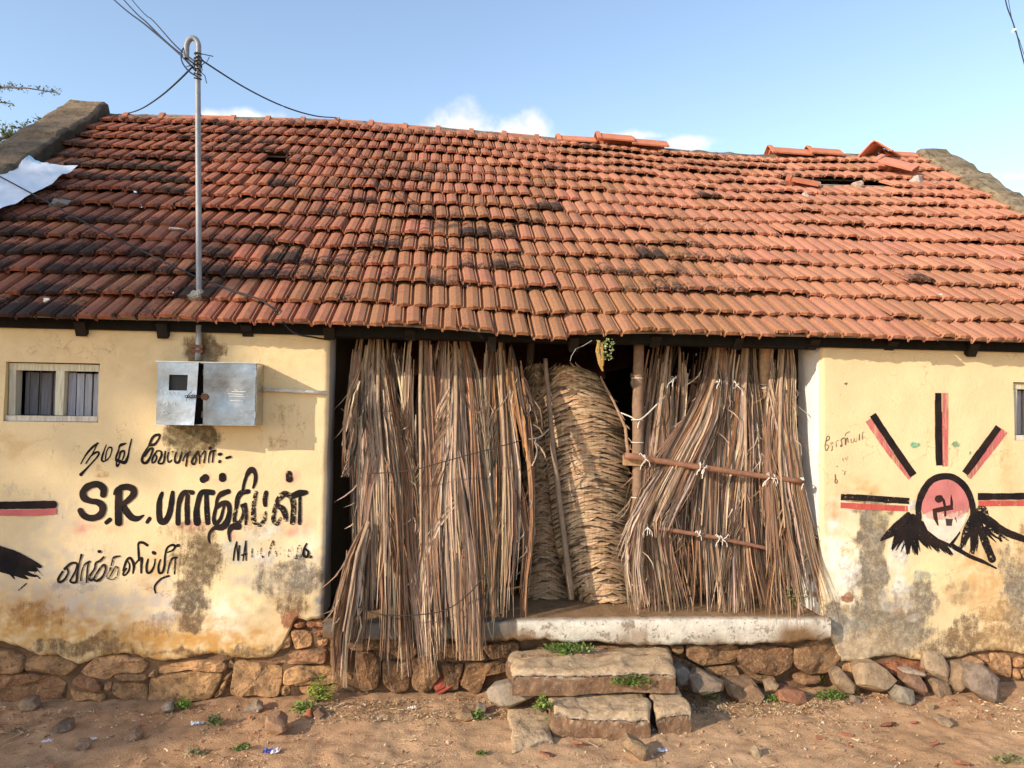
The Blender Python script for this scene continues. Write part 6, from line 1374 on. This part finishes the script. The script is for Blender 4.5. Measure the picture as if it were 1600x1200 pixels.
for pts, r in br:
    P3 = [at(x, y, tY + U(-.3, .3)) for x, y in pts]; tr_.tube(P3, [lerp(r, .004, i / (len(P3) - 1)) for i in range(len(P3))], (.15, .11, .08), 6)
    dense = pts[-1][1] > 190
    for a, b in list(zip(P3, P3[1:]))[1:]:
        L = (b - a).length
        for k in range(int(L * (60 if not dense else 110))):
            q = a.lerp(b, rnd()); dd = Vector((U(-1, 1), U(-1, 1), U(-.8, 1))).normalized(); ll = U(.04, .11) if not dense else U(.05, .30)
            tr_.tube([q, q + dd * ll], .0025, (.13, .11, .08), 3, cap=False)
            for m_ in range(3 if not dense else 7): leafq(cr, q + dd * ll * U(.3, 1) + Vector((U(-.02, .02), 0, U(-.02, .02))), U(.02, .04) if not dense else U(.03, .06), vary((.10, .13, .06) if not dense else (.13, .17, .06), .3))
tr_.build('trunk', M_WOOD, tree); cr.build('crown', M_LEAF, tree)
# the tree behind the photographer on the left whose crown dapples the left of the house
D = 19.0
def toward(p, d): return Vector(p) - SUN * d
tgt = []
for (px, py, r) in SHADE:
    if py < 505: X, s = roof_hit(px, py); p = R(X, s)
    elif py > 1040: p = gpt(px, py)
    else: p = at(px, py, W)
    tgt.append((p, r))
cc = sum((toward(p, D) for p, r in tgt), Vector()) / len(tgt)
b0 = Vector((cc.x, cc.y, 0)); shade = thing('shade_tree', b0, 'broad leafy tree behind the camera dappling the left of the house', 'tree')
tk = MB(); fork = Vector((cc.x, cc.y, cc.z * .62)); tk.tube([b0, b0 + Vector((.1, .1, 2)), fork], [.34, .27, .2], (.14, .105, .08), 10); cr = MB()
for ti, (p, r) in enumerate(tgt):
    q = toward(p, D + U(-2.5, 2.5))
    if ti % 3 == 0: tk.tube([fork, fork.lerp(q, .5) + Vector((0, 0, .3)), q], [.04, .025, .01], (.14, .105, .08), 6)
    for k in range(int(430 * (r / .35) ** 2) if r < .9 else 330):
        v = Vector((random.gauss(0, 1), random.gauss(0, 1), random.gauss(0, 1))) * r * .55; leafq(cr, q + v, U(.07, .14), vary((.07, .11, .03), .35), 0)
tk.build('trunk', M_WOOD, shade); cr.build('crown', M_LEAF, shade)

==========

**WRITTEN PROBLEM**:
Quote all the lines above exactly as given. Do not include the pictures.

**EXERCISE RESULT**:
The Blender Python script for this scene continues. Write part 6, from line 1374 on. This part finishes the script. The script is for Blender 4.5. Measure the picture as if it were 1600x1200 pixels.
for pts, r in br:
    P3 = [at(x, y, tY + U(-.3, .3)) for x, y in pts]; tr_.tube(P3, [lerp(r, .004, i / (len(P3) - 1)) for i in range(len(P3))], (.15, .11, .08), 6)
    dense = pts[-1][1] > 190
    for a, b in list(zip(P3, P3[1:]))[1:]:
        L = (b - a).length
        for k in range(int(L * (60 if not dense else 110))):
            q = a.lerp(b, rnd()); dd = Vector((U(-1, 1), U(-1, 1), U(-.8, 1))).normalized(); ll = U(.04, .11) if not dense else U(.05, .30)
            tr_.tube([q, q + dd * ll], .0025, (.13, .11, .08), 3, cap=False)
            for m_ in range(3 if not dense else 7): leafq(cr, q + dd * ll * U(.3, 1) + Vector((U(-.02, .02), 0, U(-.02, .02))), U(.02, .04) if not dense else U(.03, .06), vary((.10, .13, .06) if not dense else (.13, .17, .06), .3))
tr_.build('trunk', M_WOOD, tree); cr.build('crown', M_LEAF, tree)
# the tree behind the photographer on the left whose crown dapples the left of the house
D = 19.0
def toward(p, d): return Vector(p) - SUN * d
tgt = []
for (px, py, r) in SHADE:
    if py < 505: X, s = roof_hit(px, py); p = R(X, s)
    elif py > 1040: p = gpt(px, py)
    else: p = at(px, py, W)
    tgt.append((p, r))
cc = sum((toward(p, D) for p, r in tgt), Vector()) / len(tgt)
b0 = Vector((cc.x, cc.y, 0)); shade = thing('shade_tree', b0, 'broad leafy tree behind the camera dappling the left of the house', 'tree')
tk = MB(); fork = Vector((cc.x, cc.y, cc.z * .62)); tk.tube([b0, b0 + Vector((.1, .1, 2)), fork], [.34, .27, .2], (.14, .105, .08), 10); cr = MB()
for ti, (p, r) in enumerate(tgt):
    q = toward(p, D + U(-2.5, 2.5))
    if ti % 3 == 0: tk.tube([fork, fork.lerp(q, .5) + Vector((0, 0, .3)), q], [.04, .025, .01], (.14, .105, .08), 6)
    for k in range(int(430 * (r / .35) ** 2) if r < .9 else 330):
        v = Vector((random.gauss(0, 1), random.gauss(0, 1), random.gauss(0, 1))) * r * .55; leafq(cr, q + v, U(.07, .14), vary((.07, .11, .03), .35), 0)
tk.build('trunk', M_WOOD, shade); cr.build('crown', M_LEAF, shade)